While most of the cloths featured in the exhibition were made in rural areas, bogolanfini is now part of the urban culture. “In the modern world, cloths like this have been made by contemporary designers in Mali,” Walker said.

Chris Seydou, a native Malian designer who dressed many African first ladies, played an important role in exporting bogolanfini. “He ended up going to Paris and making a big splash in haute couture in the 1970s,” Walker said. “He was incorporating real African textiles in his designs and eventually, he focused on bogolanfini, focusing on specific designs and simplifying them.”

Contemporary designers around the world have been using bogolanfini motifs in their designs, rarely crediting the source of inspiration. “Norma Kamali really made the bogolanfini really popular in the United States in the 1980s,” Walker said.

Dallas Museum of Art
"Bamana Mud Cloth: From Mali to the World" showcases how contemporary designers have incorporated bogolanfini motifs into their designs.

Oscar de la Renta, Givenchy, Donna Karan and Ralph Lauren have incorporated the geometric designs into their collections. The motifs of bogolanfini are now popular in the world of home furnishings. Fixer Upper’s Joanna Gaines uses the patterns for throw pillows, upholstery, and rugs for the Waco-based Magnolia Home line. “They haven’t gone away. And they aren’t going away,” Walker said.

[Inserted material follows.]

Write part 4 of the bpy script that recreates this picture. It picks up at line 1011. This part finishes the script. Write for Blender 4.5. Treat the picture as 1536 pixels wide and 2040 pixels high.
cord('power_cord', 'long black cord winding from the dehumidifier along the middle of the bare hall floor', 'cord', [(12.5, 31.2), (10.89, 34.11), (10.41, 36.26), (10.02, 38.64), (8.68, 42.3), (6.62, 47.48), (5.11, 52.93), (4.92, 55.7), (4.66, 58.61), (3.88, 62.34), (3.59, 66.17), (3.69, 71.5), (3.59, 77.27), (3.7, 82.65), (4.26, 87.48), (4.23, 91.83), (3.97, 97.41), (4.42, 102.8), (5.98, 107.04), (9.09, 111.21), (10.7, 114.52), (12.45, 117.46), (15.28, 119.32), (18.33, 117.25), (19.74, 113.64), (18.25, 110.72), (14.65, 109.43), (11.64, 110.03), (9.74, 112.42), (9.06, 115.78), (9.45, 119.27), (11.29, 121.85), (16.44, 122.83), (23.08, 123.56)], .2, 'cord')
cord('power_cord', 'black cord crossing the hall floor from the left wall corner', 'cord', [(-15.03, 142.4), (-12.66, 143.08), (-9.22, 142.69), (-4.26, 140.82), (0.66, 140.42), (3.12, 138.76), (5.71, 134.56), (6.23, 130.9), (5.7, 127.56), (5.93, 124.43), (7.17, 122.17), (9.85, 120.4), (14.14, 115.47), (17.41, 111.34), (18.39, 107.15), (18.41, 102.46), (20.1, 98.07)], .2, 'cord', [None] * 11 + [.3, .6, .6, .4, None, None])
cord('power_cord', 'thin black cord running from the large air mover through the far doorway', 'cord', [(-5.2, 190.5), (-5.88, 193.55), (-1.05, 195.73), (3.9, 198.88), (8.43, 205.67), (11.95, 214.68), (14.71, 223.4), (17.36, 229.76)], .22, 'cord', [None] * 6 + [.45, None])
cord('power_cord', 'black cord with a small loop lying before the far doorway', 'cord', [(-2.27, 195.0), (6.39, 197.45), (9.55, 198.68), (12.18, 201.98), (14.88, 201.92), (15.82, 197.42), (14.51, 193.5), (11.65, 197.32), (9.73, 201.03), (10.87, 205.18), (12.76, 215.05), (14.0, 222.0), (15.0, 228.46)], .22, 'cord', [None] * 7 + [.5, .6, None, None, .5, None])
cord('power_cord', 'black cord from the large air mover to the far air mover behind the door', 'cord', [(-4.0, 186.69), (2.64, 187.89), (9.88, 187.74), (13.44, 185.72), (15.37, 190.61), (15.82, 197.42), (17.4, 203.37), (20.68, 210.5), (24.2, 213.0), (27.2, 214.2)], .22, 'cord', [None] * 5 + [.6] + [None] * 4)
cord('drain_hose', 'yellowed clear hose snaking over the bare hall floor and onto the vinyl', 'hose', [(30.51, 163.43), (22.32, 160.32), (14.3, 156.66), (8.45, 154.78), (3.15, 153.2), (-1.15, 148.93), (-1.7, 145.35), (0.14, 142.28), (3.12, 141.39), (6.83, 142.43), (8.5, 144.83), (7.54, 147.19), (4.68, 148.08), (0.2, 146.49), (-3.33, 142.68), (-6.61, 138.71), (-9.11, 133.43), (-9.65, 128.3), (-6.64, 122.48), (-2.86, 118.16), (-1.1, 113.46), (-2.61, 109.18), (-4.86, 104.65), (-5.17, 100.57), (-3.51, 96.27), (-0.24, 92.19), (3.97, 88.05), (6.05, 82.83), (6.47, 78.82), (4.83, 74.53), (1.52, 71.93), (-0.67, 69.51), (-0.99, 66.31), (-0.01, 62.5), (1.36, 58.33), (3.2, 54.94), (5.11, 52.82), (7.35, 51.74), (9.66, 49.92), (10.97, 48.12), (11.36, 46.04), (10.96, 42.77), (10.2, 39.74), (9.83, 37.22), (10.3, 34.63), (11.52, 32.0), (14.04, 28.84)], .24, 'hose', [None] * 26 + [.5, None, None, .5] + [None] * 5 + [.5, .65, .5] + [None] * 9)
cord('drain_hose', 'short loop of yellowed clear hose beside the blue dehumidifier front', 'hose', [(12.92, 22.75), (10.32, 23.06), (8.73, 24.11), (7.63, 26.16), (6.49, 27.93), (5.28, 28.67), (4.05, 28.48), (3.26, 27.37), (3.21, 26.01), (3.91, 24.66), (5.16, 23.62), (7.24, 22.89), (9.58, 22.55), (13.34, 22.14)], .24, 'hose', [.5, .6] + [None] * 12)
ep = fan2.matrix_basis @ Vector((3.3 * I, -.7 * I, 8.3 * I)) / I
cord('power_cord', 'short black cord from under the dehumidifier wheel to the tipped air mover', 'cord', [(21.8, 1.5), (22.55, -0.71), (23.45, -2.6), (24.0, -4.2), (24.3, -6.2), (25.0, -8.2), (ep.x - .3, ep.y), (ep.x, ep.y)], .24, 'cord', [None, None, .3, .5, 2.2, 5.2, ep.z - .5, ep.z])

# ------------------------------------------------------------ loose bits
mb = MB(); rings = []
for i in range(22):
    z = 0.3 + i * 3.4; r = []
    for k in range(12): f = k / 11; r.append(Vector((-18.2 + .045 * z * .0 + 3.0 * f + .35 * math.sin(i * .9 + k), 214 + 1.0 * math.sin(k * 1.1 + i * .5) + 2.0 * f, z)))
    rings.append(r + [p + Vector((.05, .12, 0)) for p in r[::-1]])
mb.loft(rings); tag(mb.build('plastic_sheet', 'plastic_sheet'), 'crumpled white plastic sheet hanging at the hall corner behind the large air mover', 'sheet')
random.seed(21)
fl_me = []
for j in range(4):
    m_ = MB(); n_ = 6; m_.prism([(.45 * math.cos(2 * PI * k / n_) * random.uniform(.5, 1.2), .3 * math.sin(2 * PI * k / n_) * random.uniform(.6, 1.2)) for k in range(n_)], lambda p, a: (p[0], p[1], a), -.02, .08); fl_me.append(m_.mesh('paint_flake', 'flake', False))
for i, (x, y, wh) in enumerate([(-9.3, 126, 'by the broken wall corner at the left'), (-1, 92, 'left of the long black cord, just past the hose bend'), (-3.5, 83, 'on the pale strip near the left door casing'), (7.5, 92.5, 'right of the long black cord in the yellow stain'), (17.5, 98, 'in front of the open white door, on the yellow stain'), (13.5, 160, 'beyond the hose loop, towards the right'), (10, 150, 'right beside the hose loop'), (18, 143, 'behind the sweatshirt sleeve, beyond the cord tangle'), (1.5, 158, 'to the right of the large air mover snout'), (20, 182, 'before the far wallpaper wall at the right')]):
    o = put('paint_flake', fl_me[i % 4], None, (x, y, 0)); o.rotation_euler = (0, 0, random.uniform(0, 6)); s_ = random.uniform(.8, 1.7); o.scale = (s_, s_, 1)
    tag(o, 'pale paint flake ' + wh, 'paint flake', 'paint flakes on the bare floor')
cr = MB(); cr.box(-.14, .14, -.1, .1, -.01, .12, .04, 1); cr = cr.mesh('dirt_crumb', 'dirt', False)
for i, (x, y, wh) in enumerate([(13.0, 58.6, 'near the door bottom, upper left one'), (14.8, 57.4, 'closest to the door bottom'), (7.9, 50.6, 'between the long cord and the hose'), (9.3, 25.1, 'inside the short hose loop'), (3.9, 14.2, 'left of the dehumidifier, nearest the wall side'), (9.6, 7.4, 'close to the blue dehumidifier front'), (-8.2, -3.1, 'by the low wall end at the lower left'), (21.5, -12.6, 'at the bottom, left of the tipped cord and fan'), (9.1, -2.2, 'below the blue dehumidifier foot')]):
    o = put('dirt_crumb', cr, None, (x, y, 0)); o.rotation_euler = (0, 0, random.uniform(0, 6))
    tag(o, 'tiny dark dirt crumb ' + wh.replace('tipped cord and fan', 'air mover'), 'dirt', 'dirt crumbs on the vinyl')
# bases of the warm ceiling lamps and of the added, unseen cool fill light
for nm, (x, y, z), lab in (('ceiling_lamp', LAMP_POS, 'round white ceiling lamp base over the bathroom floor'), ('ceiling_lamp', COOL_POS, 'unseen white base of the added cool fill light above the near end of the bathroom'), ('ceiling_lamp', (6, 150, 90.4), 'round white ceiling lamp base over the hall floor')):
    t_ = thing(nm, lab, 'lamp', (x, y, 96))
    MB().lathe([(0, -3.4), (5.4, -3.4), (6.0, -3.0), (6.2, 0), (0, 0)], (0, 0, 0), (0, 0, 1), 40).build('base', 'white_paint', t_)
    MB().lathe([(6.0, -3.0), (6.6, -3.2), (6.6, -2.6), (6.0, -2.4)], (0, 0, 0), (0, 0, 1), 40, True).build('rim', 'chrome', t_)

Walker often watches television with a camera ready to take pictures of bogolanfini designs in costumes and set designs, documenting how the patterns have seeped into the modern cultural landscape. “There are African fabrics that are part of lives. We take them for granted,” Walker said. “Especially from the 60s forward, we’ve really had African fabrics become part of what we sleep on and what we sit on.”